UFC to Paramount+ No PPV, All Action: What This Means For Fighters and Fans

In a move that blows up the old way of watching fights, Paramount has locked down exclusive U.S. rights to the UFC in a seven-year, $7.7 billion deal that starts in 2026—and yes, that means no more pay-per-view in the U.S. All numbered cards and Fight Nights will stream on Paramount+, with select marquee events simulcast on CBS. The ESPN era runs through the end of 2025, then the Octagon moves.
What fans get
- All access on Paramount+: the full slate, including ~13 numbered events and 30 Fight Nights each year.
- CBS boosts the biggest cards: a handful of numbered shows will also hit broadcast TV.
- The PPV wall is gone: premium events won’t require an extra purchase on top of your subscription.
Why Paramount did it
Skydance-owned Paramount wanted a year-round tentpole to fill its sports calendar and juice Paramount+ growth; UFC fits perfectly and arrives days after the Skydance–Paramount deal closed. New CEO David Ellison called UFC a “global sports powerhouse” and a major streaming driver.

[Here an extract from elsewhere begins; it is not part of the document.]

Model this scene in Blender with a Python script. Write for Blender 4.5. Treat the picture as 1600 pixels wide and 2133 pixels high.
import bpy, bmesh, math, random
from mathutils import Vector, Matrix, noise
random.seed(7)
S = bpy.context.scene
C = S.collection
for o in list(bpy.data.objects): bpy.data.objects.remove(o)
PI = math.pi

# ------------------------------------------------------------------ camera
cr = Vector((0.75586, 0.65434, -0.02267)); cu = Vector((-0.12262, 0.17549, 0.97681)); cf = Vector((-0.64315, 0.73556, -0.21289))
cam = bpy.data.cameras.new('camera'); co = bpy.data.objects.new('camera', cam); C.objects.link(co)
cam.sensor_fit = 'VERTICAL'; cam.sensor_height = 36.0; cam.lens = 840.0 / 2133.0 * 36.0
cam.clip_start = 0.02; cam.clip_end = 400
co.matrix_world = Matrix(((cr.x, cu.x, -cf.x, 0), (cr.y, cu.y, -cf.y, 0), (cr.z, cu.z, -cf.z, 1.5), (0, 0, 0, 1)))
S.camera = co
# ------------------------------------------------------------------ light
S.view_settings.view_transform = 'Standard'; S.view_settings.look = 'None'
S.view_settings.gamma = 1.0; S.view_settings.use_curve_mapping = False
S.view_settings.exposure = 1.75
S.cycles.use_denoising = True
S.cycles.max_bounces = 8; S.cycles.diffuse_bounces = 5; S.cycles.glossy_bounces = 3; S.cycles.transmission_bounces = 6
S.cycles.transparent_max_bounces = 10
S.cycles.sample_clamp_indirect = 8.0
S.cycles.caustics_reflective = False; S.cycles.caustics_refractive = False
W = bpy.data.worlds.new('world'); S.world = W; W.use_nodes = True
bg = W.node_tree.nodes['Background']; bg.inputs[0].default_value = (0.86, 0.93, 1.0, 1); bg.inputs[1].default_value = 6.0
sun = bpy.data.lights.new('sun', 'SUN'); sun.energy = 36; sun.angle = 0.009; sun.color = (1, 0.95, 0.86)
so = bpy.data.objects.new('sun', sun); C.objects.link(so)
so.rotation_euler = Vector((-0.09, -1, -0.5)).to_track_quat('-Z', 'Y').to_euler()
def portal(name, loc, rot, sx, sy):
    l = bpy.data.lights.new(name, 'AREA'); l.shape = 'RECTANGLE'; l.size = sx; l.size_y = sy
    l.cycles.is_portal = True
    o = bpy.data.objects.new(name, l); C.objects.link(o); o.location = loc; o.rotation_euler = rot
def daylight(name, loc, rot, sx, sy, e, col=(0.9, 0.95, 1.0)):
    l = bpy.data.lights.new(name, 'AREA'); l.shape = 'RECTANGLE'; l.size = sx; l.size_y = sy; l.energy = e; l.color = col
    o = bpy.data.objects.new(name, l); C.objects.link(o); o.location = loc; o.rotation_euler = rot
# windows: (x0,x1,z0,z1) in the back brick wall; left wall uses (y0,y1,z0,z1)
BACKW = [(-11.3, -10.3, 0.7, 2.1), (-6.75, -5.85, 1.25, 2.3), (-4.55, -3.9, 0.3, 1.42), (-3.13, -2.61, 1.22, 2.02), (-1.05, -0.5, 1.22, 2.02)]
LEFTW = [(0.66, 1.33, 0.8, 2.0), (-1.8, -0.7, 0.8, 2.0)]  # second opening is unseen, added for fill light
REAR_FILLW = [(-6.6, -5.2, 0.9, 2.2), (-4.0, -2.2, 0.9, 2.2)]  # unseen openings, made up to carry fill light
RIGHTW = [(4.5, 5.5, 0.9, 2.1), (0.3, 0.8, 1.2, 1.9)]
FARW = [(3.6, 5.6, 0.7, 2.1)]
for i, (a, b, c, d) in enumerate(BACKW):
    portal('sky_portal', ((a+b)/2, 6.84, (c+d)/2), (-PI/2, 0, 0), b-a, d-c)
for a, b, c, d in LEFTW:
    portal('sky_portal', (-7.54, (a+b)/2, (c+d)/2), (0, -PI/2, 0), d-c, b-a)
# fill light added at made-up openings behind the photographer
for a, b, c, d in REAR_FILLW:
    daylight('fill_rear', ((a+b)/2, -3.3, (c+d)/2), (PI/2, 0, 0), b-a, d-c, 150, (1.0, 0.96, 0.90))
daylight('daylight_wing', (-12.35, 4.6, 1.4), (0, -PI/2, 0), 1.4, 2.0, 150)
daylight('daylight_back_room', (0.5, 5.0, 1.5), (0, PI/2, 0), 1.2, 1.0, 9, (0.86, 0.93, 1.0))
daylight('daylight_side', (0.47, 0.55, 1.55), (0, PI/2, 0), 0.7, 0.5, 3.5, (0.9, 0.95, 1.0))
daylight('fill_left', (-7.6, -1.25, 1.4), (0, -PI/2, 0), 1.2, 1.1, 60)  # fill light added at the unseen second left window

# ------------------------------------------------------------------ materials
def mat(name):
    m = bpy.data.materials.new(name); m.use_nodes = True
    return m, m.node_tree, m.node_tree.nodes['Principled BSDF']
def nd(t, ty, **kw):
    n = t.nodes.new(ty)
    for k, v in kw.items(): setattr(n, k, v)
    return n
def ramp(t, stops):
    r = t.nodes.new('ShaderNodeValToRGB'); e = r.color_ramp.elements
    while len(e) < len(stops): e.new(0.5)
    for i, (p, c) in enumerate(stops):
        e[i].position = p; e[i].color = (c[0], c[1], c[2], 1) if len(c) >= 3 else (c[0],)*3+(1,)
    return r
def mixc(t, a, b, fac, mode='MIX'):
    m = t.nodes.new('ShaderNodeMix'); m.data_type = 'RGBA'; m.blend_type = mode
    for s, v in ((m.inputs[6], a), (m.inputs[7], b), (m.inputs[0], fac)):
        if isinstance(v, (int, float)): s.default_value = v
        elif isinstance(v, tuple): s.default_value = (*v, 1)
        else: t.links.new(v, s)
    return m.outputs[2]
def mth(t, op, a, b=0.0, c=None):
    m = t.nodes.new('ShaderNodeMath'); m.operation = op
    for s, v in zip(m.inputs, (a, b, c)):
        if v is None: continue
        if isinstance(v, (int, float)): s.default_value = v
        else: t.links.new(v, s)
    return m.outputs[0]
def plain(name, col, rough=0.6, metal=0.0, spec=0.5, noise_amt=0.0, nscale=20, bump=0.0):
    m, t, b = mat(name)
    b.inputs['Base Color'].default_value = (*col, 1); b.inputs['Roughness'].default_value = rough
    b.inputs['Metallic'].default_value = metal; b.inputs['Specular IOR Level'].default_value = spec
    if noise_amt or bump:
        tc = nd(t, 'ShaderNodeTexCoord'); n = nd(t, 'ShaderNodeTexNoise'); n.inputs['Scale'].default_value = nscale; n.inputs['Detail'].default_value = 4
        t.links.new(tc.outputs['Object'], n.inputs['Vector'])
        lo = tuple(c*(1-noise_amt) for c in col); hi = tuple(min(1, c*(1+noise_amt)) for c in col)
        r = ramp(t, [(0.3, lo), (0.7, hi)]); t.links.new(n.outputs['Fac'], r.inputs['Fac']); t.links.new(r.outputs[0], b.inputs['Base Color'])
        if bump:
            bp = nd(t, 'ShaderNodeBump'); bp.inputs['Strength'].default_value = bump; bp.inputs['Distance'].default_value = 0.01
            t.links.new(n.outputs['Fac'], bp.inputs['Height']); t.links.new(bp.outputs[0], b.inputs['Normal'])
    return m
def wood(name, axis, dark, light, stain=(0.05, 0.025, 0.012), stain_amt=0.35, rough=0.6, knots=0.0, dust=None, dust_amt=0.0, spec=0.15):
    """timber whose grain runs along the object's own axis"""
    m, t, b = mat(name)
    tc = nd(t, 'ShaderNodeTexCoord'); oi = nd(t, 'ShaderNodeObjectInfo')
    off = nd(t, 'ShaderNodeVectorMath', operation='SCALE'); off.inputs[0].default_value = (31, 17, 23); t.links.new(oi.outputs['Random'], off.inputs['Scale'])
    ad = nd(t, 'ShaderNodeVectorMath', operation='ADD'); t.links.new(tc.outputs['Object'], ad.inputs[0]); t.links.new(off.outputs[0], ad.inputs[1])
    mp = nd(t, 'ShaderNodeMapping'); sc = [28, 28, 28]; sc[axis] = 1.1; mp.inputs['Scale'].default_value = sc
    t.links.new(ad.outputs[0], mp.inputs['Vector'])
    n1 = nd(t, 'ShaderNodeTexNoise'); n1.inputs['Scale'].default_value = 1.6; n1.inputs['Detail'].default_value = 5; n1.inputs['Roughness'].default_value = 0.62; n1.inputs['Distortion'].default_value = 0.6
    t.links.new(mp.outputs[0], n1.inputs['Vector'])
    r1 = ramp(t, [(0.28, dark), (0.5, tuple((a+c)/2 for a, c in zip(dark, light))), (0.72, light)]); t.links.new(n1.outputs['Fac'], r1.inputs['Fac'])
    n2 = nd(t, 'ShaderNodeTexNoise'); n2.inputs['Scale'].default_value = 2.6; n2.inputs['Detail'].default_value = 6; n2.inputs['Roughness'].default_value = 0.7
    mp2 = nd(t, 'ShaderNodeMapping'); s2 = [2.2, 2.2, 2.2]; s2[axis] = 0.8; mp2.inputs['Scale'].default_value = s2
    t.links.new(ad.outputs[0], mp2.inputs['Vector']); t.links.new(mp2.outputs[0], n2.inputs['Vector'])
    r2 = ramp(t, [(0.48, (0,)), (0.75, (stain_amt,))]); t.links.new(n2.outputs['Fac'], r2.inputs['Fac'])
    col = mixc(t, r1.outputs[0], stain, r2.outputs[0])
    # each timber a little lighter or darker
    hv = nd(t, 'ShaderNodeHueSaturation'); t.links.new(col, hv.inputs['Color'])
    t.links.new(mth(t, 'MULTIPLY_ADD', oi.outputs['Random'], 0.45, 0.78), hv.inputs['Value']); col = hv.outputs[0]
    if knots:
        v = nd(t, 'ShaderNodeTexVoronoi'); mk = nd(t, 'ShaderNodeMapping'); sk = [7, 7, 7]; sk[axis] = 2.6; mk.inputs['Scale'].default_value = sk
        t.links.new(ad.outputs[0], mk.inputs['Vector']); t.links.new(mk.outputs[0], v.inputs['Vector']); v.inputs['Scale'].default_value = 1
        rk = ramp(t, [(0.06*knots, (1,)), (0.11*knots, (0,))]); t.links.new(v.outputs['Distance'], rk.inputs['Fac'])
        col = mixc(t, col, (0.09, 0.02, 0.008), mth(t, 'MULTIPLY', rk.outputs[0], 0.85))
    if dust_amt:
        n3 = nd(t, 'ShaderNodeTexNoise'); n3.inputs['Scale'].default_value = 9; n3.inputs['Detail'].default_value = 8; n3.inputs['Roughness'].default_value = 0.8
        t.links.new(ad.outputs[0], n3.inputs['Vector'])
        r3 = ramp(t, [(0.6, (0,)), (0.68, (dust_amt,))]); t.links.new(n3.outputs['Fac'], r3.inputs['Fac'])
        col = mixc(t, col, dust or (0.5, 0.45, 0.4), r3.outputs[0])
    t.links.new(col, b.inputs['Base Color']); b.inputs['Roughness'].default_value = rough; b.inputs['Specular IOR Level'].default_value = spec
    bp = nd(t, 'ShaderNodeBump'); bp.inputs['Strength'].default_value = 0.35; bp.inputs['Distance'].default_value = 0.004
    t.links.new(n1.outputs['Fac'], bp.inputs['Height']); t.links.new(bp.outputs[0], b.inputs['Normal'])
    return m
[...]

What it means for UFC and ESPN
ESPN’s five-year run with UFC (ending December 2025) is over; the rights now shift exclusively to Paramount in the U.S. Average annual value is around $1.1B—a serious step up from the current arrangement.
The tone from the top
TKO (UFC’s parent) brass are framing this as a fan-first play: broader reach, lower friction, bigger stages. Internally, they’ve been blunt that the old PPV model is “a thing of the past,” and this structure reflects that pivot.
Decider
🗣️ MainEvent.News | Backstage Take
- Casuals, welcome back. Moving premium cards off PPV should spike casual viewership and social moments—exactly what UFC wants when building new stars.
- CBS nights will hit different. Broadcast windows (think Super Bowl-style reach) can turn a hot contender into a household name overnight.
- Schedule muscle. With ~43 live events per year, Paramount+ gets a drumbeat of weekly engagement—no more summer lull.
- Business subtext. A $7.7B commitment signals that top-tier combat sports are anchoring Paramount +'s future slates, not just filling in.
- The open question: how fighter economics evolve without PPV splits. The platform swap changes incentives—watch renewal years & bonus structures.